Hanging on the boat's stern is a 15-horsepower Yamaha and attached to its front seat is a 2-horse outboard Pete is counting on if the larger motor conks out and he needs a way to get home.

How exactly he might transpose the two engines, he's uncertain. Maybe he'd slide the 15-horse to one side of the boat's transom to make room for the smaller outboard. Or, depending on the size of the waves or the thickness of the fog he might encounter, perhaps he'd deep-six the larger motor and clamp on the smaller one.

"But I'd still have to get the 2-horse outboard from the front of the boat to the back of the boat,'' he said. "I haven't started the 2-horse in a couple of years, so hopefully it won't come to that.''

Carol doesn't worry about her husband while he fishes.

"He knows what he's doing,'' she said.

Born in Cloquet, Minn., where his dad worked in the town paper mill, Pete grew up hunting and fishing, and thought for a time he wanted to be a forester.

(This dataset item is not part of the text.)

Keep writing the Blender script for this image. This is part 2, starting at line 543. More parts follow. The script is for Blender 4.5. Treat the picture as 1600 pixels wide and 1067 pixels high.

But a summer job in the woods swatting deer flies changed his mind, and subsequently his college major, and when he graduated from the University of Michigan, he did so as a chemical engineer.

"I had worked summers in Maine and in Alaska, but I wanted to get back to northern Minnesota,'' he said. So he signed on with Blandin Paper Co. in Grand Rapids, where he was employed for 32 years before hanging it up in 1990 at age 55.

He and Carol subsequently moved to Grand Marais, where for years they paddled, hiked and skied, while also volunteering to help maintain the Superior Hiking Trail and salting hunters' contributed deer hides to raise money for the Minnesota Deer Hunters Association.

They still cook sap in spring, tapping about 75 maples, and maintain four vegetable gardens on plots around Grand Marais. They share the syrup and the gardens' bounty, as they do Pete's lake trout, with neighbors and friends.

"Those trout I caught the other day?'' Pete said. "That was dinner for 10 people.''

He would fish more, he says, but he's too busy.

"After we moved to Grand Marais, I went out on Lake Superior with a charter boat captain to learn how to fish lake trout,'' Pete said. "I thought I could fish the lake in my 14-foot boat if I just used common sense.''

From their cabin-turned-home perched along Superior's shoreline, Pete and Carol can gauge the lake's many moods. On days when a strong north wind blows, Pete will watch through a spotting scope as freighters laden with ore emerge from and disappear into the gauzy distance. Often playing in the background, like music, is the weather forecast.

"The fishing is best and the lake is calmest at sunup,'' Pete said. "That's when I go out.''

Guided by a hand-held GPS, he leaves the Grand Marais harbor watching the small screen of an aging depth finder whose transducer pings signals off the lake bottom, first in 100 feet of water, then in 150 and finally, about a mile from shore, in water 200 feet deep.

"I'll drop the downrigger balls while setting my baits for the depth where I see fish on my depth finder,'' Pete said. "Sometimes the trout are 10 feet or so off the bottom, other times they're suspended farther up. I use flashers ahead of Sutton Spoons, which for me have been the best baits.''

Keeping the 10-pound downrigger balls from snagging the bottom while trolling is important because the cables connecting the balls to the downriggers could pull the transom down, sinking the boat.

Tricky as well while fishing alone is netting a trout that might weigh 8 pounds.

"Once I get a fish in the net, I'll drop my pole and use two hands to lift the net and the fish into the boat,'' Pete said.

Trout season ends Sunday on Lake Superior, leaving Pete more time to help Carol can vegetables, while keenly anticipating next month's deer season.

"One deer in the freezer will get us through the winter,'' he said.

What Pete isn't doing is pining for a new or bigger boat.

"A bigger boat might be safer, but that's about all you can say for it,'' he said.

Hemingway's Santiago agreed:

"Now is no time to think of what you do not have,'' he said. "Think of what you can do with what there is."